Turns out, he should have never said never. Recently, Vance has repeatedly disavowed his previous position and hugged Trump.
“I was wrong about him,” Vance said on CNN in May. “I didn’t think he was going to be a good president, Dana, and I was very, very proud to be proven wrong. It’s one of the reasons why I’m working so hard to get him elected.”
After Trump survived an assassination attempt Saturday, Vance immediately took to X, the site formerly known as Twitter.
“The central premise of the Biden campaign is that President Donald Trump is an authoritarian fascist who must be stopped at all costs,” he wrote. “That rhetoric led directly to President Trump's attempted assassination.”
When Trump called for unity, the senator toned down his language, writing, “Courageous, United, and Defiant. This is leadership.”
Vance has been a vocal proponent of right-wing policy priorities like securing the border, protecting gun rights, and stopping abortions.
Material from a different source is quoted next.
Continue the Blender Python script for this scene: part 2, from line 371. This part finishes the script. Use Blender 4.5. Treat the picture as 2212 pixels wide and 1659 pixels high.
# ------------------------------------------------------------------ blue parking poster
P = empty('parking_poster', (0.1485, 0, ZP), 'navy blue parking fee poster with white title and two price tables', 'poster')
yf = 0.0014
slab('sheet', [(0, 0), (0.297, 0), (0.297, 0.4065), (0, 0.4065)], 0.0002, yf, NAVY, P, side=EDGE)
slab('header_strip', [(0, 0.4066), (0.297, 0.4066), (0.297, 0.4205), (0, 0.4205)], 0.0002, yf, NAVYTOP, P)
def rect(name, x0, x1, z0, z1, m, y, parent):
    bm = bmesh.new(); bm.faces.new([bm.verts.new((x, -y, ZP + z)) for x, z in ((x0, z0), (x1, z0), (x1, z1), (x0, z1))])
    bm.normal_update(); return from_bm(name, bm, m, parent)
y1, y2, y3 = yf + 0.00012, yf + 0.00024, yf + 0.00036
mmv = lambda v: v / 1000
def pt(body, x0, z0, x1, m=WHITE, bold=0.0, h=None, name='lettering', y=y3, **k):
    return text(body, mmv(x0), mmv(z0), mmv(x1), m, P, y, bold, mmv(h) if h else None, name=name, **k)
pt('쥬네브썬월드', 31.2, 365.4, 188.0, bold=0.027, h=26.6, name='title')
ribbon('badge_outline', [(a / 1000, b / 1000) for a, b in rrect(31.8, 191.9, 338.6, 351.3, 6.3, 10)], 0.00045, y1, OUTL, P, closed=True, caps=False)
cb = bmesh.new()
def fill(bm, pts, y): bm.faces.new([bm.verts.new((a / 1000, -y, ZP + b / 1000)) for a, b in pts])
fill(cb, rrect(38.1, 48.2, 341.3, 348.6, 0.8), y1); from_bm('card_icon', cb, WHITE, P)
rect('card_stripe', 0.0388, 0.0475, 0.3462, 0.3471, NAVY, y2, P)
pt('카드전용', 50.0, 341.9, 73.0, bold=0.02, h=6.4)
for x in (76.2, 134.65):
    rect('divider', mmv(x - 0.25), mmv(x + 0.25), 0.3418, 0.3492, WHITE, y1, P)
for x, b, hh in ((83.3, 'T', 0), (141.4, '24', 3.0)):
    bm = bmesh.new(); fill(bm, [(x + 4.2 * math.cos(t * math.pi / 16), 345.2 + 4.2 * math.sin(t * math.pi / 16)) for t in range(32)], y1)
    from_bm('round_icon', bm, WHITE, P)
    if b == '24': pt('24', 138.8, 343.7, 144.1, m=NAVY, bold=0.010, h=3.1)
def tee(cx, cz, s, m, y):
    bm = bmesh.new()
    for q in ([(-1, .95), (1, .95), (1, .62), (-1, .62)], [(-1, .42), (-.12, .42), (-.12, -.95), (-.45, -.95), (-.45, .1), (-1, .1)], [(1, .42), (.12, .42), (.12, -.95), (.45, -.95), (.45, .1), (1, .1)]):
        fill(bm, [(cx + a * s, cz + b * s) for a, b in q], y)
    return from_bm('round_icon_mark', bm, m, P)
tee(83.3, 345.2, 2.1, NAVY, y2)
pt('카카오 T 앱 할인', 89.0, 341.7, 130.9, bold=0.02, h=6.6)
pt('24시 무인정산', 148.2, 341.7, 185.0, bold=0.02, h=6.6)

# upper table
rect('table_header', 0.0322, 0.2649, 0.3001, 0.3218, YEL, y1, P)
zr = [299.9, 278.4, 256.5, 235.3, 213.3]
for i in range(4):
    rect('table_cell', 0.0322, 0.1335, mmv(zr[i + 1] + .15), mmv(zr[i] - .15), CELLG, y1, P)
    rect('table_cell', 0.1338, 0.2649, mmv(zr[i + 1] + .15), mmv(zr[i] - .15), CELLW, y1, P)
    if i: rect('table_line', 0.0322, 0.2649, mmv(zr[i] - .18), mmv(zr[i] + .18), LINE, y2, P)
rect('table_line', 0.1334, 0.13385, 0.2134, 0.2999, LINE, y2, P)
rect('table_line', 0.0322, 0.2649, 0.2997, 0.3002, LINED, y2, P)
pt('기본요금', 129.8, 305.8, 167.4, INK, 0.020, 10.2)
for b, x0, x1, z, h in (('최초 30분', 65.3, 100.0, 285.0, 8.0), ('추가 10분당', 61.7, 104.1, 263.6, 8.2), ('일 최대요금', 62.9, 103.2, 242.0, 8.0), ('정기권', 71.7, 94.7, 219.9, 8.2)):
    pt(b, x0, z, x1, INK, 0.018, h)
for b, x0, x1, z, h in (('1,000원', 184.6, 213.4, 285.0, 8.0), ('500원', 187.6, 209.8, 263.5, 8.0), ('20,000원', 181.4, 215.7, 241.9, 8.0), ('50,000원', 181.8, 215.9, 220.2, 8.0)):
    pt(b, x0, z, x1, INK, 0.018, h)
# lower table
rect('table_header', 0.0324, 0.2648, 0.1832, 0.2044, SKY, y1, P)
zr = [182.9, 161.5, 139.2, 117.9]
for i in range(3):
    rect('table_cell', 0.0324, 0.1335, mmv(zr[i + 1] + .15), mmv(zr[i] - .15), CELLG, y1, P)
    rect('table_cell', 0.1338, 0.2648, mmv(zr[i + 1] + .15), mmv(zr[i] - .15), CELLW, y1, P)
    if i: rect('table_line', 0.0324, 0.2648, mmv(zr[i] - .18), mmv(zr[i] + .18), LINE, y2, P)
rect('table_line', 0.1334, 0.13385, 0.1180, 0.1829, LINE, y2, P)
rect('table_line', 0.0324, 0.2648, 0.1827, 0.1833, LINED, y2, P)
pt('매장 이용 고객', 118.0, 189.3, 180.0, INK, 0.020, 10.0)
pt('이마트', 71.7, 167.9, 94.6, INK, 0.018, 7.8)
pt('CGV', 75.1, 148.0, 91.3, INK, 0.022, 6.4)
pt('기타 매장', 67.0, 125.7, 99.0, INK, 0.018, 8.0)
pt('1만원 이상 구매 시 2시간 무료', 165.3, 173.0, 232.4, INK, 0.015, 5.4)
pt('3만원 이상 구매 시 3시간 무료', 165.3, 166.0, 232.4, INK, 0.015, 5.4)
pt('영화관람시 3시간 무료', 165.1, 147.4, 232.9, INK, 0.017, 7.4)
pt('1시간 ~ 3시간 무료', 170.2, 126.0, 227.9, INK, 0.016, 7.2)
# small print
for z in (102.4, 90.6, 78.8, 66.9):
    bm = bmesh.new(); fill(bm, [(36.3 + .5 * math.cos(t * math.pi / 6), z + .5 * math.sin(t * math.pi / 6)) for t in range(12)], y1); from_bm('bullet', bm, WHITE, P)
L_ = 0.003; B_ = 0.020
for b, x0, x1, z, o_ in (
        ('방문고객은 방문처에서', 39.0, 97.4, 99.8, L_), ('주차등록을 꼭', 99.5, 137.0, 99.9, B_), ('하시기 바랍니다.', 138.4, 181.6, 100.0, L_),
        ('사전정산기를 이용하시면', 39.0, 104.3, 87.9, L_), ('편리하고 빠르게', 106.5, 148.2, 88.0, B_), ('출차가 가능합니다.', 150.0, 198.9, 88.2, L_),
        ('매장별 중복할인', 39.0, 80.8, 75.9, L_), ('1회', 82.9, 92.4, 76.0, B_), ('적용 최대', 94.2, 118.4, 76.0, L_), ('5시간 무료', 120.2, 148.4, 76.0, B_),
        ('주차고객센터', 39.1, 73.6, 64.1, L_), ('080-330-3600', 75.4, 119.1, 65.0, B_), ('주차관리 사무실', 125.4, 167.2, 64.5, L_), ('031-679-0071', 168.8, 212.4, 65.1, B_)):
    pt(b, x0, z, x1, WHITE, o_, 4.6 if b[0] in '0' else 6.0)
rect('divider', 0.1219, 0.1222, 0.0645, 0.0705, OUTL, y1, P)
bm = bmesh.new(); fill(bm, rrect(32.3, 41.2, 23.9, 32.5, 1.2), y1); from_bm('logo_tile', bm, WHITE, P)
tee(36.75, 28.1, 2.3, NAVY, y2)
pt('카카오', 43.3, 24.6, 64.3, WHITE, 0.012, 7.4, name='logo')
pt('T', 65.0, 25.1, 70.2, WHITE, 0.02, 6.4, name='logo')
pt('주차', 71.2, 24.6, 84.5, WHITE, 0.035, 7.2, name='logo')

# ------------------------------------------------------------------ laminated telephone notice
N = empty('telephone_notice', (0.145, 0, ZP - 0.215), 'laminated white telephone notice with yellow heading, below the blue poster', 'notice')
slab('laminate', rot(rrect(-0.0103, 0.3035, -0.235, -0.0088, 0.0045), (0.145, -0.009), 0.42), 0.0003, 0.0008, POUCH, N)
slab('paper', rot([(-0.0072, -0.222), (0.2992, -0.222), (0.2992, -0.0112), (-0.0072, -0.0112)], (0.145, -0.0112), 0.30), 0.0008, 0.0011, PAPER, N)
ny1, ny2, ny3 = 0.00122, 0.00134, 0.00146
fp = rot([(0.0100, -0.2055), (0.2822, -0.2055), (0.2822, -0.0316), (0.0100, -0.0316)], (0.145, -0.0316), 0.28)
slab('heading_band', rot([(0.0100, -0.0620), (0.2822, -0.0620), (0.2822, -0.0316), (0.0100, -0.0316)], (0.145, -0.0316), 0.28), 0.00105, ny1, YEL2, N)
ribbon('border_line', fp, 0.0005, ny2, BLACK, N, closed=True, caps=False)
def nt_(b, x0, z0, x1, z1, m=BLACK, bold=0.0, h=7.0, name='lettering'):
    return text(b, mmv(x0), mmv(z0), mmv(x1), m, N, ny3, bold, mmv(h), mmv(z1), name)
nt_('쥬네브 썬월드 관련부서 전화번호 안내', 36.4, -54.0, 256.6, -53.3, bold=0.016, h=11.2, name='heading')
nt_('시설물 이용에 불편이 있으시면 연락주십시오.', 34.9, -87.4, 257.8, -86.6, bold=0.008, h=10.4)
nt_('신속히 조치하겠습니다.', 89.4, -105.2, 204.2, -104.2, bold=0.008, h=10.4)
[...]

He is also a particular advocate of America First foreign policy, praising Trump for imposing tariffs on companies that ship jobs overseas.
He has also been a staunch opponent of U.S. aid to Ukraine. The prospect of a Vance vice presidency has terrified elite Republican donors, The Daily Beast reported last week.
But Vance also has ties to some billionaire megadonors who approve of his isolationist views. In 2022, Silicon Valley tycoon Peter Thiel gave Vance the largest amount ever donated to a Senate candidate, about $15 million, according to Politico. Thiel also connected Vance to other wealthy donors, including venture capitalist David Sacks, who is scheduled to speak at the RNC.
The Ohio senator, who is married to Usha Chilukuri Vance, an attorney who he met at Yale, has three children. With facial hair Trump has said makes him look like “a young Abraham Lincoln” and with blue eyes so striking they’ve led some to speculate he wears eyeliner, he would be the third-youngest vice president in U.S. history, and the youngest since Richard Nixon got the job in 1953.